Meso provides a simple set of classes for handling things like file system access, basic I/O, and server requests. But perhaps the most interesting feature of Meso is the runner, which not only provides a cross-engine way of running programs but also automatically imports MooTools.
Say we have the following CommonJS program:
var Person = new Class({
initialize: function(name, age){
this.name = name;
this.age = age;
},
log: function(){
return this.name + ', ' + this.age;
}
});var cassiopeia = new Person('Cassiopeia', '21'),
print(cassiopeia.log);You'll notice that we're declaring a new class in this program, but we're not importing MooTools. Because we didn't import MooTools here, the Class constructor won't be available if this program is run in a CommonJS engine, and therefore it will terminate with an error. However, if we run this on Meso, we won't get any errors because MooTools is automatically imported—which means all of those nice features we saw in the first part of this book will be usable.

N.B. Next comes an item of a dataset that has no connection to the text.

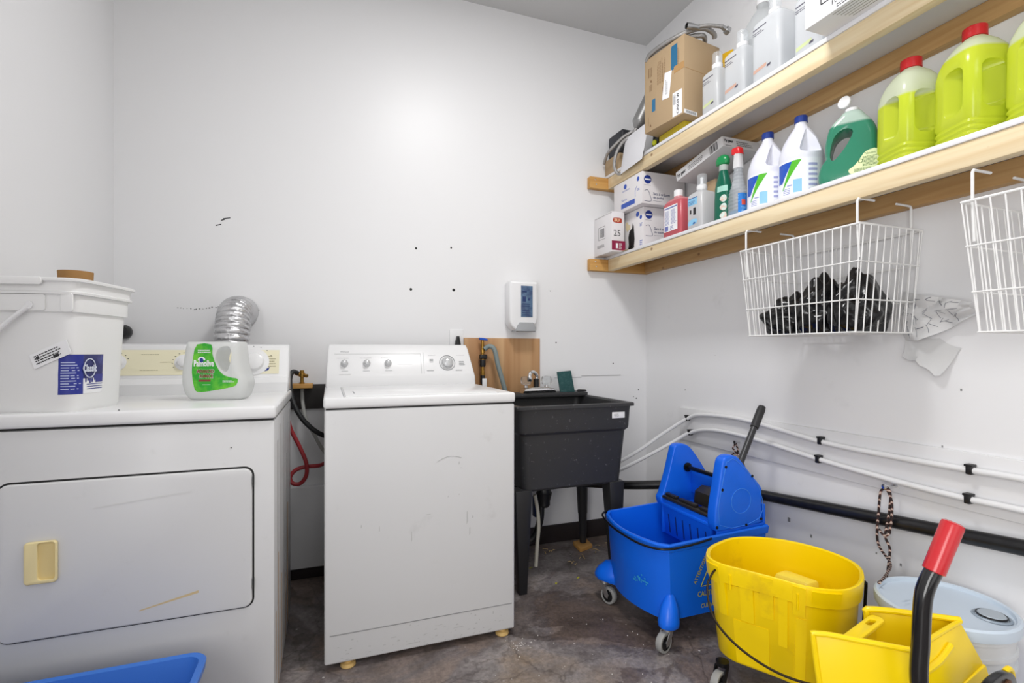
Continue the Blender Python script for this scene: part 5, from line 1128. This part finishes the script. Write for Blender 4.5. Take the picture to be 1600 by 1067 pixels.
# ------------------------------------------------------------------ goods on the upper shelf
carton('cardboard_box', 'small plain brown box under the black case on the upper shelf', (1.515, 2.40, ZU), (1.70, 2.552, 2.178), KRAFT)
t = thing('black_case', 'small black plastic case standing on the little brown box, upper shelf', 'case', (1.60, 2.47, 2.179), local=True)
MB().box((-.072, -.075, 0), (.08, .072, .135), .014, 4).build('case_body', mat('charcoal_case', '#2a2b30', .5), t)
MB().box((-.0735, -.062, .01), (-.0715, .06, .122), .001).build('front_panel', mat('charcoal_panel', '#34363c', .6), t)
BRD = mat('braided_steel', (.42, .41, .40, 1), .38, metal=.85, bump=(260, .8))
t = thing('metal_filter', 'grey ribbed metal canister leaning behind the white card on the upper shelf', 'canister', (1.56, 2.25, ZU))
a = Vector((1.547, 2.262, 2.285)); d = Vector((.36, -.24, .9)).normalized()
MB().lathe([(.012, -.03), (.022, -.02), (.036, 0)]+[(.037+.0015*(i % 2), .004+.006*i) for i in range(24)]+[(.034, .152)], a, d, 30).build('canister_body', mat('ribbed_grey', (.30, .30, .30, 1), .4, metal=.6), t)
MB().lathe([(.039, .150), (.041, .155), (.041, .175), (.036, .18)], a, d, 30).build('end_ring', BLKP, t)
MB().tube([a-d*.02, (1.53, 2.29, 2.22), (1.535, 2.33, 2.14), (1.56, 2.35, 2.099)], .011, 12).build('hose_tail', BRD, t)
tag(MB().tube([(1.515, 2.30, 2.225), (1.49, 2.335, 2.20), (1.472, 2.365, 2.15), (1.470, 2.38, 2.09), (1.485, 2.375, 2.05), (1.495, 2.35, 2.04)], .0085, 10).build('braided_hose', BRD), 'short braided hose drooping over the front edge at the left of the upper shelf', 'hose')
tag(MB().tube([(1.53, 2.29, 2.25), (1.50, 2.33, 2.235), (1.47, 2.38, 2.20), (1.455, 2.42, 2.175), (1.47, 2.47, 2.165), (1.495, 2.53, 2.158)], .0085, 10).build('braided_hose', BRD), 'braided steel hose crossing in front of the small black case', 'hose')
# white card hanging over the edge
P = [(1.503, 2.352, 2.135), (1.498, 2.345, 2.225), (1.535, 2.17, 2.285), (1.5, 2.145, 2.17), (1.492, 2.160, 2.085), (1.470, 2.285, 2.055), (1.470, 2.355, 2.040)]
n = 10; rows = []
for i in range(n+1):
    f = i/n; top = Vector((1.507, 2.325, 2.222)).lerp(Vector((1.520, 2.128, 2.238)), f); bot = Vector((1.489, 2.352, 2.034)).lerp(Vector((1.489, 2.150, 2.048)), f)
    rows.append([top.lerp(bot, g/8)-X*(.012*math.sin(PI*g/8)*math.sin(PI*f)) for g in range(9)])
m = MB(); m.loft(rows, (0, 0), closed=False); tag(m.build('white_card', mat('card_white', '#dcdce0', .5), solid=.0012, sharp=60), 'white sheet of card draped over the front edge of the upper shelf', 'card')
t = thing('utility_knife', 'black and yellow tool standing between the white card and the large carton', 'tool', (1.55, 2.12, ZU))
MB().hexa([(1.535, 2.09, ZU), (1.565, 2.09, ZU), (1.565, 2.135, ZU), (1.535, 2.135, ZU)], [(1.54, 2.07, 2.235), (1.57, 2.07, 2.235), (1.57, 2.12, 2.235), (1.54, 2.12, 2.235)], .006).build('tool_body', BLKP, t)
m = MB(); m.lathe([(.014, 0), (.014, .006), (.011, .009), (.0005, .009)], (1.535, 2.105, 2.118), (-1, 0, 0), 10); k = m.build('yellow_knob', mat('acid_yellow', '#cdd21f', .4), t)
tag(MB().box((1.535, 1.885, ZU), (1.68, 2.075, 2.137), .006).build('yellow_case', mat('mustard_yellow', '#c8b434', .45)), 'flat yellow case underneath the large brown carton on the upper shelf', 'case')
# large carton
t = thing('cardboard_box', 'large brown printed carton on the upper shelf with braided hoses on top', 'box', (1.49, 1.83, 2.138), local=True, rotz=math.radians(8))
b = MB().box((0, 0, 0), (.23, .25, .355), .002).build('carton', KRAFT, t)
m = MB(); w_ = lambda y, z: Vector((0, y, z))
m.poly([(0, 0), (.03, 0), (.038, .01), (.038, .11), (.004, .11), (0, .10)], w_(.078, .225), -Y, Z, .0004); m.poly([(0, 0), (.022, 0), (.022, .06), (0, .06)], w_(.20, .085), -Y, Z, .0004); m.flat = 1; m.build('blue_print', mat('teal_print', '#2c6d94', .5), b)
m = MB(); m.T = Matrix.Rotation(PI/2, 4, 'X'); m.T = Matrix.Identity(4)
def vtext(mm, s_, y, z, L, hh, x=0):    # print running up the box
    mm.text(s_, Vector((x, y, z)), Z, Y, w=L, h=hh)
m.fine(w_(.03, .235)-X*.0, Z, Y, .09, .012, 2)
for k in range(4): m.fine((0, .115+k*.014, .20), Z, Y, .12, .010, 2)
m.fine((0, .115, .12), Z, Y, .07, .02, 3); m.fine((0, .20, .26), Z, Y, .06, .03, 3); m.fine((0, .20, .19), Z, Y, .04, .02, 3)
m.poly([(0, 0), (.012, -.006), (.006, .012)], w_(.212, .235), -Y, Z, .0004); m.poly([(0, 0), (.010, 0), (.005, .014)], w_(.215, .02), -Y, Z, .0004); m.fine(w_(.225, .03), -Y, Z, .004, .04, 6)
for v in m.v: v.x = -.0006
m.flat = 1; m.build('lettering', mat('brown_ink', '#7b5b3c', .6), b)
m = MB(); m.T = Matrix.Translation((0, .10, .165)) @ Matrix.Rotation(math.radians(8), 4, 'X'); m.box((-.0012, -.018, -.055), (0, .026, .065)); s1 = m.build('sticker', PAPER, b)
m = MB(); m.fine((-.0014, .10, .13), Z, Y, .08, .018, 2); m.flat = 1; m.build('lettering', GREYL, s1)
m = MB(); m.box((-.0012, .012, .006), (0, .068, .115)); m.box((0, -.0012, -.0), (.08, .0, .018)); s2 = m.build('sticker', PAPER, b)
m = MB(); m.text('CINO3 W', Vector((-.0014, .030, .012)), Z, Y, w=.095, h=.014, bold=.02); m.fine((-.0014, .05, .06), Z, Y, .05, .014, 8, .9)
for i in range(10): m.quad((.012+i*.006, -.0013, .003), X, Z, .003, .012)
for v in m.v:
    if v.y > 0: v.x = -.0016
m.flat = 1; m.build('lettering', INK, s2)
m = MB(); m.box((-.0006, -.0006, .205), (.23, 0, .2065)); m.box((-.0008, 0, .204), (0, .06, .235)); m.build('tape', mat('packing_tape', '#b8905f', .3), b)
# braided hoses on top of the carton
t = thing('braided_hose', 'coiled braided steel hoses with chrome nuts lying on top of the large carton', 'hose', (1.58, 1.93, 2.50))
m = MB(); m.tube([(1.462, 2.07, 2.492), (1.46, 2.04, 2.508), (1.475, 1.97, 2.515), (1.51, 1.89, 2.522), (1.555, 1.84, 2.530), (1.60, 1.82, 2.532), (1.645, 1.82, 2.52), (1.66, 1.83, 2.508)], .011, 12)
m.tube([(1.475, 2.08, 2.503), (1.478, 2.02, 2.507), (1.50, 1.95, 2.507), (1.54, 1.88, 2.512), (1.60, 1.84, 2.512), (1.64, 1.87, 2.508)], .011, 12)
m.tube([(1.55, 1.83, 2.534), (1.60, 1.80, 2.534), (1.66, 1.78, 2.530)], .0085, 10); m.build('braided_tube', BRD, t)
m = MB(); a = Vector((1.503, 1.83, 2.530)); d = Vector((1, -.1, 0)).normalized(); m.lathe([(.013, 0), (.014, .002), (.014, .03), (.012, .045), (.012, .06)], a, d, 16, (0, 1)); m.lathe([(.010, 0), (.010, .02), (.016, .022), (.017, .04), (.010, .042)], Vector((1.655, 1.778, 2.527)), Vector((1, .0, -.35)).normalized(), 8); m.build('hose_nut', STEEL, t)

# clear bottles
def upper(label, loc, kind, **k): return pump_bottle(label, loc, kind, group='clear refill bottles on the upper shelf', **k)
u1 = upper('clear refill bottle with white pump and lime print next to the large brown carton', (1.580, 1.725, ZU), 'lime', hb=.19)
u2 = upper('clear refill bottle with peach label, second to the right of the large carton', (1.580, 1.585, ZU), 'peach', sx=.05, sy=.056, hb=.20)
u3 = upper('large clear refill bottle with white shoulder pump, third right of the large carton', (1.578, 1.425, ZU), 'peach', sx=.052, sy=.066, hb=.235)
u4 = upper('clear refill bottle half hidden behind the white carton on the upper shelf', (1.60, 1.272, ZU), 'lime', sx=.048, sy=.055, hb=.225)
t = thing('gallon_bottle', 'tall clear gallon bottle with fine print label standing behind the pump bottles', 'bottle', (1.705, 1.60, ZU), local=True)
t.scale = (1.18, 1.18, 1.25)
GTB = [(0, .060, .060, 3), (.006, .066, .066, 3), (.22, .066, .066, 3), (.27, .058, .058, 2.6), (.31, .036, .036, 2), (.33, .02, .02, 2), (.35, .02, .02, 2)]
b = MB().loft([sell(z, a, b_, n_, N=44) for z, a, b_, n_ in GTB]).build('bottle_body', mat('clear_pet', (.74, .77, .78, 1), .12, alpha=.5, transl=.2), t, sharp=60)
MB().lathe([(.022, .345), (.022, .37), (.0005, .371)], n=24).build('cap', WPL, t)
m = MB(); wrap(m, GTB, 160, 300, .06, .24, .0008, na=30); lb = m.build('label', mat('grey_film_label', '#c5c8ca', .4, alpha=.8), b)
m = MB()
for k in range(20): wrap(m, GTB, 190+random.uniform(0, 6), 235-random.uniform(0, 12), .07+k*.008, .0735+k*.008, .0014, nz=1, na=8); wrap(m, GTB, 245, 285-random.uniform(0, 12), .07+k*.008, .0735+k*.008, .0014, nz=1, na=8)
m.build('lettering', GREYL, lb)
t = thing('snack_bag', 'small brown and yellow packet lying behind the clear bottles on the upper shelf', 'packet', (1.735, 1.80, ZU), local=True); t.scale = (1, 1, 1.62)
MB().hexa([(-.03, -.04, 0), (.03, -.04, 0), (.03, .04, 0), (-.03, .04, 0)], [(-.025, -.05, .21), (.035, -.05, .19), (.03, .03, .20), (-.03, .03, .225)], .008).build('packet_body', mat('brown_packet', '#8e7657', .4, dirt=('#d3c7b4', 30, .5, .6, .8)), t)
MB().hexa([(-.034, -.03, .15), (-.03, -.03, .15), (-.03, .03, .15), (-.034, .03, .15)], [(-.032, -.035, .212), (-.026, -.035, .212), (-.031, .025, .218), (-.036, .025, .218)], .001).build('yellow_patch', mat('packet_yellow', '#e0b21c', .4), t)
# white carton overhanging the shelf front
t, b, h = carton('cardboard_box', 'white carton jutting over the front edge of the upper shelf', (1.415, .80, ZU), (1.66, 1.165, 2.34), mat('bright_carton', '#e9e9ec', .55))
m = MB(); w_ = lambda y, z: Vector((-h[0], y, z)); f0 = h[1]-.055
for p, q in (((f0, .045), (f0, .20)), ((f0, .045), (-.10, .045))): m.cyl((-h[0]-.0004, p[0], p[1]), (-h[0]-.0004, q[0], q[1]), .0016, 6)
for i in range(14): m.quad(w_(f0-.022-i*.008, .062), -Y, Z, .003+.002*(i % 3), .12)
m.text('100607057', w_(f0-.035, .022), -Y, Z, w=.10, h=.014); m.fine(w_(f0-.05, .006), -Y, Z, .12, .013, 2); m.flat = 1; m.build('lettering', INK, b)
m = MB()
for k in range(6):
    m.add([(-h[0]+.012+k*.012, .10-k*.004, -.0006), (-h[0]+.014+k*.012, .10-k*.004, -.0006), (-h[0]+.014+k*.012, -.08, -.0006), (-h[0]+.012+k*.012, -.08, -.0006)], [[0, 1, 2, 3]])
m.flat = 1; m.build('lettering', mat('olive_grey_ink', '#77786a', .6), b)

# ------------------------------------------------------------------ floor debris by the sink
DEB = mat('wood_chip', '#b39a72', .8)
rg = random.Random(11)
m = MB()
for (x, y) in ((1.05, 2.42), (1.10, 2.46), (1.24, 2.30), (1.34, 2.36), (1.43, 2.43), (1.47, 2.36), (1.17, 2.25), (1.40, 2.25)):
    for k in range(3):
        a = rg.uniform(0, PI); l = rg.uniform(.01, .03); c = Vector((x+rg.uniform(-.03, .03), y+rg.uniform(-.03, .03), .001)); d = Vector((math.cos(a), math.sin(a), .15))*l
        m.tube([c, c+d*.5+Vector((0, 0, .004)), c+d], .0022, 5, 2)
o = m.build('shavings', DEB); tag(o, 'loose wood shavings and chips scattered on the floor under the sink', 'debris'); o['kind'] = 'stuff'
m = MB()
for i in range(46):
    x = rg.uniform(.5, 1.15); y = rg.uniform(1.15, 1.8)
    if x < .67 and y > 1.74: continue
    s_ = rg.uniform(.0012, .0035); m.box((x, y, 0), (x+s_, y+s_*.8, s_*.7))
for i in range(40):
    s_ = rg.uniform(.001, .003); x = .66+rg.gauss(0, .03); y = 1.70+rg.gauss(0, .015); m.box((x, y, 0), (x+s_, y+s_, s_*.6))
o = m.build('grit', mat('white_grit', '#d5d2ce', .8)); tag(o, 'tiny white crumbs scattered over the concrete floor in front of the sink', 'crumbs'); o['kind'] = 'stuff'
m = MB()
for x, y, a in ((.93, 2.28, .3), (.98, 2.08, 1), (1.10, 2.1, .6)):
    m.add([(x, y, .0008), (x+.02*math.cos(a), y+.02*math.sin(a), .0008), (x+.02*math.cos(a)-.006, y+.02*math.sin(a)+.006, .0008), (x-.006, y+.006, .0008)], [[0, 1, 2, 3]])
m.flat = 1; m.build('paint_spot', mat('yellow_paint', '#b9b53a', .6), OBJ['floor'])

Because Meso makes it quite easy to work with multiple CommonJS engines, we're going to use it instead of a specific engine for this book. You'll therefore need to install Meso on your system to be able to work through the next chapter. Because there are different installation instructions for different systems and different engines, I advise you to visit the official Meso site, http://mesojs.com, and follow the instructions there.
This chapter introduces JavaScript as a potential general-purpose scripting language—outside the browser. We learned how CommonJS and the CommonJS Modules system make this possible. We also got a glimpse of MooTools on the server side and Meso, a cross-engine toolkit for MooTools and CommonJS.
In the next chapter, we'll expand on some of the concepts we learned here and take a look at a real-world example of how MooTools can be used on the server side.
So put on that astronaut suit you stashed in your closet and get ready for launch, as we explore the space beyond the browser.